The FinMin gives us a rundown of key economic indicators for 1Q 2024-25: Egypt has seen its budget deficit narrow, its primary surplus expand, and its revenues up during the first three months of FY 2024-25, despite the ongoing regional war, according to the Finance Ministry’s latest monthly financial report (pdf).
(Tap or click the headline above to read this story with all of the links to our background as well as external sources.)
#1- Budget deficit narrowed to 2.12% of the country’s GDP in 1Q 2024-2025, recording EGP 361.8 bn, up from a EGP 455.8 bn deficit during the same period last year, driven by an increase in revenues, mainly from the taxpayers, and a decline in the debt service bill.
#2- Revenues were up 40.3% y-o-y during the three-month period to stand at EGP 470.1 bn, with the lion’s share collected from taxpayers, which made up 87.9% of total revenues.
Tax revenues saw a big leap in 1Q 2024-25, reaching EGP 413.3 bn, up 45% y-o-y — their biggest jump in 20 years. The jump was attributed to growth across all tax types, driven by better economic performance and the unwinding of the FX crisis. Additionally, tax systems digitization played a key role in improving tax administration and expanding the tax base, ultimately boosting revenues, according to the report.

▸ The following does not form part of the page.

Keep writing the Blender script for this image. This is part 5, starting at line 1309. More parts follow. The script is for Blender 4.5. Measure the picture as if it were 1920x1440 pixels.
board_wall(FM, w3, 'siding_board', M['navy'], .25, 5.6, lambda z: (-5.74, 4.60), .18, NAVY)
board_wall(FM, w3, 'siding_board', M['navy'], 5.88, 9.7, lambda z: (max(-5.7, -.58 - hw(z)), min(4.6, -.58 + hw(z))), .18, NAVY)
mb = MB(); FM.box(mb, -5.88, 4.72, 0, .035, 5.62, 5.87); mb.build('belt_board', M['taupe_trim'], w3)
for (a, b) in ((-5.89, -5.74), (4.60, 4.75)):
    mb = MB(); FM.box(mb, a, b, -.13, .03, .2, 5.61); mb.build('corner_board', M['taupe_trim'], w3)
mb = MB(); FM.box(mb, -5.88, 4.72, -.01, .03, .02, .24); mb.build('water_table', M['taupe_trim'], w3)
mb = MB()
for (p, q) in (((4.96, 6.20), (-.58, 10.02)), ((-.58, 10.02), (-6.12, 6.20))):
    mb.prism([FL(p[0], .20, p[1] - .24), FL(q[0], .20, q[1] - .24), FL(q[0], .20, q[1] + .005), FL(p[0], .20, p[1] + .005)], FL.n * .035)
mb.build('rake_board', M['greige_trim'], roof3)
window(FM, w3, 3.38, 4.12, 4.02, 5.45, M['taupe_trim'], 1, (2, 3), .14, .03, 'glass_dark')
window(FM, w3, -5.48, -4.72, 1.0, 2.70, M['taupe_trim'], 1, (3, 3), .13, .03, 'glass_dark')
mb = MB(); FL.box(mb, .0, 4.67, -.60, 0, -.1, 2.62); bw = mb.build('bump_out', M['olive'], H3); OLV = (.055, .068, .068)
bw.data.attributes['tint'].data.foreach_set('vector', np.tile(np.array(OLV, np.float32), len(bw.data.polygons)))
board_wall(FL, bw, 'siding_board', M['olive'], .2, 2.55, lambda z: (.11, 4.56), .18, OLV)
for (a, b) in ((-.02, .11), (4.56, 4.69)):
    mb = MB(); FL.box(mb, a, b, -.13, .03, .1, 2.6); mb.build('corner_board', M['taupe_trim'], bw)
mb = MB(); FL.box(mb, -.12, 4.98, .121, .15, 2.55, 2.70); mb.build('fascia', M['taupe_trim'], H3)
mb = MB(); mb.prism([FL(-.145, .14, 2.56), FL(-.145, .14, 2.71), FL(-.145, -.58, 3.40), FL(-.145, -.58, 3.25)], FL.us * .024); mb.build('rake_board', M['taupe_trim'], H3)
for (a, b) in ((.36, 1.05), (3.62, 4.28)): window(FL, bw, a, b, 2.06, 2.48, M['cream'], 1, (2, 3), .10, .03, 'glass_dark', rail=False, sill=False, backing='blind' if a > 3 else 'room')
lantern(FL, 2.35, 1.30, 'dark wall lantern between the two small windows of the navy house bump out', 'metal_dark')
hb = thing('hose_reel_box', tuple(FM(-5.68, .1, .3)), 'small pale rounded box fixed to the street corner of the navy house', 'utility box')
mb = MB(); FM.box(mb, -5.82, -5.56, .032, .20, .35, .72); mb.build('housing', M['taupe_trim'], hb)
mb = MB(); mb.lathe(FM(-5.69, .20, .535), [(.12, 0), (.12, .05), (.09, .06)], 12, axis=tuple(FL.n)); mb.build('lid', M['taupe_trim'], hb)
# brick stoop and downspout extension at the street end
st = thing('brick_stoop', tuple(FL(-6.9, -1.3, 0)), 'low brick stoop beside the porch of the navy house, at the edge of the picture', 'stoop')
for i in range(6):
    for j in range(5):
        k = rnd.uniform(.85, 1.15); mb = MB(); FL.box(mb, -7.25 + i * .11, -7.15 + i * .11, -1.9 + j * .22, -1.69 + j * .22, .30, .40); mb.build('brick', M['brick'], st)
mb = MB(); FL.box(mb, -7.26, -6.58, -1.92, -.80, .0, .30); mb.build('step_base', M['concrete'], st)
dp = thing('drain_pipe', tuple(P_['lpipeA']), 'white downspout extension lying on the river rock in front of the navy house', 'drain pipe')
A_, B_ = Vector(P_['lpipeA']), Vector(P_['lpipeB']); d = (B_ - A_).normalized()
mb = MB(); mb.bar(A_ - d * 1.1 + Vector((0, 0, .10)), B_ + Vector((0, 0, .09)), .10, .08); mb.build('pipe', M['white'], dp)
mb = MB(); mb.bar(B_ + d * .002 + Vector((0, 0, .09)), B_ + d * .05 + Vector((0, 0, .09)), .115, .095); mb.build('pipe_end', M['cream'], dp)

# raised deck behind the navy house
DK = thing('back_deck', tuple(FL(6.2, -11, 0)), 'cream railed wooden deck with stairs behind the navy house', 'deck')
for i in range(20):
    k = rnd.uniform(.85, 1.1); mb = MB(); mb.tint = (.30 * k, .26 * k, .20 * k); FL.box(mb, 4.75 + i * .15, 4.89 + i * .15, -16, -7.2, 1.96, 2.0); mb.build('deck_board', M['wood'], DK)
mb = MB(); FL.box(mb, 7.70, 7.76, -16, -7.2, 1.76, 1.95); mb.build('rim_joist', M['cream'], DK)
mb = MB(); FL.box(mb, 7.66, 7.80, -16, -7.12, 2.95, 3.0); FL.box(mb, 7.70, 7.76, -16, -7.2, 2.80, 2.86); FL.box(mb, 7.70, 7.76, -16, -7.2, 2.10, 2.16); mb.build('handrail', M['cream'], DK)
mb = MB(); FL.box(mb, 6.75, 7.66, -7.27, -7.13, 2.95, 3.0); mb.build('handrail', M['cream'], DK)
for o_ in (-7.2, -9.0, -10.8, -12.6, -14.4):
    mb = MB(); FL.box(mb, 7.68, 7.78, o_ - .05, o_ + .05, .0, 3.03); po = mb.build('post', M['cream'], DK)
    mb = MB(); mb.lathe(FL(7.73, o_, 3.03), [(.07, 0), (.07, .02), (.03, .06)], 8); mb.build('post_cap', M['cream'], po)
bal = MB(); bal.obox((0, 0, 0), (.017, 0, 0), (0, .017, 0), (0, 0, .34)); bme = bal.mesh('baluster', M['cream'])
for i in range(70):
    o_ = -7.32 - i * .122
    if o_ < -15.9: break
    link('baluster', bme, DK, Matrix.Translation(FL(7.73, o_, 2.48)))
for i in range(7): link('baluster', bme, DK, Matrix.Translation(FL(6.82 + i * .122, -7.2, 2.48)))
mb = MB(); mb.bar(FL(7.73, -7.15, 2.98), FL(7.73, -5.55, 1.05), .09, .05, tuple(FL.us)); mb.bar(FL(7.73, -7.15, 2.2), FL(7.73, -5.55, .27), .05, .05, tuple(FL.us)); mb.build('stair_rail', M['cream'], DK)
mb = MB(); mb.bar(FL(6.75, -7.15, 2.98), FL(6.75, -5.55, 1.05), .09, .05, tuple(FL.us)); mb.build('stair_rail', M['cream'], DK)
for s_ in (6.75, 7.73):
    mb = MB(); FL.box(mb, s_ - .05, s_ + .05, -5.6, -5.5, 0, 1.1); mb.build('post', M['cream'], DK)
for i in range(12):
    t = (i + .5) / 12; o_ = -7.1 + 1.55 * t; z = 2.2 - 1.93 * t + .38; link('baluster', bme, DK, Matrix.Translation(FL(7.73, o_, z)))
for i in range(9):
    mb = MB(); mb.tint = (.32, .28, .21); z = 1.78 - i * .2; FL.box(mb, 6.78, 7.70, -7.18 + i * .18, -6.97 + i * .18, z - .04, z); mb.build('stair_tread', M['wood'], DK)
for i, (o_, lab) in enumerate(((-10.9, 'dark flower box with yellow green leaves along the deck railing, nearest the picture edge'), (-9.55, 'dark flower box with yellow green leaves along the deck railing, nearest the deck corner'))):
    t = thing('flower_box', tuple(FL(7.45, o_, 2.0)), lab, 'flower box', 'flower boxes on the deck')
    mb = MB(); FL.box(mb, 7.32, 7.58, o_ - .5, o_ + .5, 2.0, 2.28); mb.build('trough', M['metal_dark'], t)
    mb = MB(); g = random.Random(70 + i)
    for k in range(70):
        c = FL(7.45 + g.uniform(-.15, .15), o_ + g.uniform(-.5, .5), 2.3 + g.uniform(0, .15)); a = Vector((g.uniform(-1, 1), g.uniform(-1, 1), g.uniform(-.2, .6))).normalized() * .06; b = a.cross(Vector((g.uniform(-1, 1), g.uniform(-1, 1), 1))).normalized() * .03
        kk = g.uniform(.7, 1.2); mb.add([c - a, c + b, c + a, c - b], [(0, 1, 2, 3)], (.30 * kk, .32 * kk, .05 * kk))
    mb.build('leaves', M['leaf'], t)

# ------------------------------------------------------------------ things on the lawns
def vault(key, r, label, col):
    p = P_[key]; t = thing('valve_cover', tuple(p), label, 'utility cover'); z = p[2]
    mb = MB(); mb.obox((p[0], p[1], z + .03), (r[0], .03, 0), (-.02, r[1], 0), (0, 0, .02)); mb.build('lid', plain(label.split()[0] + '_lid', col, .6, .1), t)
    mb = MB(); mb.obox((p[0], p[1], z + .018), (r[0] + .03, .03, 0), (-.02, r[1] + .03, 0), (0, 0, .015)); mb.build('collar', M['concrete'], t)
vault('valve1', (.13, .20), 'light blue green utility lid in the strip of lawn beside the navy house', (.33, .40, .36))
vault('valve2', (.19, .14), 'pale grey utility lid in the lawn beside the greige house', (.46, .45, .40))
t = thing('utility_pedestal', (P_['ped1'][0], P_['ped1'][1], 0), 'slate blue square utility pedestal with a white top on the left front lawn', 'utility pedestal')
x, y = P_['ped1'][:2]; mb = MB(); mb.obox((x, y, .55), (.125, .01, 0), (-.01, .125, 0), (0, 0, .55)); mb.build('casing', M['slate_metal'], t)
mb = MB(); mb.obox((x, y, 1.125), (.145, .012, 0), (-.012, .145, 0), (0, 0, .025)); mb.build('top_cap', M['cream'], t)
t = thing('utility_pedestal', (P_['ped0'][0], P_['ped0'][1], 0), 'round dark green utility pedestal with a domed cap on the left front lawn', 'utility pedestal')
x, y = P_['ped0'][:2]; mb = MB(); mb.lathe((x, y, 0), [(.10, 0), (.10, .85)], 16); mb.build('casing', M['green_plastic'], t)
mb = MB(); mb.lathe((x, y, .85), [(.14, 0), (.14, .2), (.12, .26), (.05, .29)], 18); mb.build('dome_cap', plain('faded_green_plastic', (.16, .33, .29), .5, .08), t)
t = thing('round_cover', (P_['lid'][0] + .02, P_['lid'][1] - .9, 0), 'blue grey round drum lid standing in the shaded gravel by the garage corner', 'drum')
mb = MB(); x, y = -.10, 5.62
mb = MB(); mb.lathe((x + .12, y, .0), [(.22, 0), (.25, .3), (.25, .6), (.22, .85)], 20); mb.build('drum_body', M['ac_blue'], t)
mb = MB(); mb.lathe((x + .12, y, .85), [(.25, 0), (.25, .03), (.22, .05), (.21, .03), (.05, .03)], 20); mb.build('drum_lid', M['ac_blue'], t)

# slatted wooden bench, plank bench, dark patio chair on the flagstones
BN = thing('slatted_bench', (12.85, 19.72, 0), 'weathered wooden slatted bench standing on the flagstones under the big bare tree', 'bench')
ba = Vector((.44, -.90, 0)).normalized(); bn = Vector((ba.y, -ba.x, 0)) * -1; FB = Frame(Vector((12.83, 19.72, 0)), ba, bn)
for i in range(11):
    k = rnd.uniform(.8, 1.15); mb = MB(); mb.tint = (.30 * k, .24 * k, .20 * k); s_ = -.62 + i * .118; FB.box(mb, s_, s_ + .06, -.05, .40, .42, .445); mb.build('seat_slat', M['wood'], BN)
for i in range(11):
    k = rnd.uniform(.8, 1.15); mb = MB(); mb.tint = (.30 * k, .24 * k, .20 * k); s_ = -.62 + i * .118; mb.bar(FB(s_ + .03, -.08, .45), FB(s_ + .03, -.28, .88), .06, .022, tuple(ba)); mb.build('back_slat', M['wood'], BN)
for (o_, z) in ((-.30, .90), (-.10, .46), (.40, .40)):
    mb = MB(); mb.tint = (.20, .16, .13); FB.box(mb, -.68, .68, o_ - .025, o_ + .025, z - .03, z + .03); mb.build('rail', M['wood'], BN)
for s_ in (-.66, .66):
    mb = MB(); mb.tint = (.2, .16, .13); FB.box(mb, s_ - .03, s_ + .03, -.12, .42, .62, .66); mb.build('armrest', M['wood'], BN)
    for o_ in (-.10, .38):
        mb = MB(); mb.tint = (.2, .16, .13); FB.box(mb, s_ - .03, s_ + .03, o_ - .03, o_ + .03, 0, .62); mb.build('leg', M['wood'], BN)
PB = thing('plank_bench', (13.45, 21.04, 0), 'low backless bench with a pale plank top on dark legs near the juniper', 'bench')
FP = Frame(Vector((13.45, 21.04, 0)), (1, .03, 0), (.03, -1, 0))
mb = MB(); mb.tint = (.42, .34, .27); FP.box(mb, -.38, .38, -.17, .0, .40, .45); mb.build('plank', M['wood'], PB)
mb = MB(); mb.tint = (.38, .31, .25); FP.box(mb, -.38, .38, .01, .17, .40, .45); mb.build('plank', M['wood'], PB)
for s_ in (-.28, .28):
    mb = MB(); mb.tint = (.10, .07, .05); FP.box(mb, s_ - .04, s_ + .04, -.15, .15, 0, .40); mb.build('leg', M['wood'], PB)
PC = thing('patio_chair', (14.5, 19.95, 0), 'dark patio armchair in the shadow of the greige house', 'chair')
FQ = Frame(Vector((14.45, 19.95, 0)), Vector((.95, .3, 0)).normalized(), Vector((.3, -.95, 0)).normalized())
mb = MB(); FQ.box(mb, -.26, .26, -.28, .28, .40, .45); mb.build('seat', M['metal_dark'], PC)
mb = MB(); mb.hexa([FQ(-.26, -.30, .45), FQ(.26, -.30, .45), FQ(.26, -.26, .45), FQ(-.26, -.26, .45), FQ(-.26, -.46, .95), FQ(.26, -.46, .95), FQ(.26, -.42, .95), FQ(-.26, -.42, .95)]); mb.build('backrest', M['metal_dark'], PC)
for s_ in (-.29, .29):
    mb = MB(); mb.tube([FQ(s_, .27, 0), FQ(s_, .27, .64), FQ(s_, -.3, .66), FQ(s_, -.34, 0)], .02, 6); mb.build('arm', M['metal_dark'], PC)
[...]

#3- Government spending increased by 4.7% y-o-y, standing at EGP 827.7 bn in 1Q 2024-2025. This was driven by a 5.4% y-o-y dip in debt service bill, which sat at around EGP 452 bn thanks to “efforts to control public spending by improving debt management through distributing payments over the length of the fiscal year and diversifying financing sources.”
#4- Spending on support and subsidies also increased during the quarter, rising by 39.8% y-o-y to EGP 133 bn in 1Q 2024-2025. This included increased spending on food subsidies (EGP 26.1 bn) and social support programs.
The bigger picture: The government has penciled in growth of 4.0% for the fiscal year. Headline inflation is expected to drop to an average of 17.9% over the current FY. Meanwhile, the budget deficit is expected to increase to 7.3% of the country’s GDP.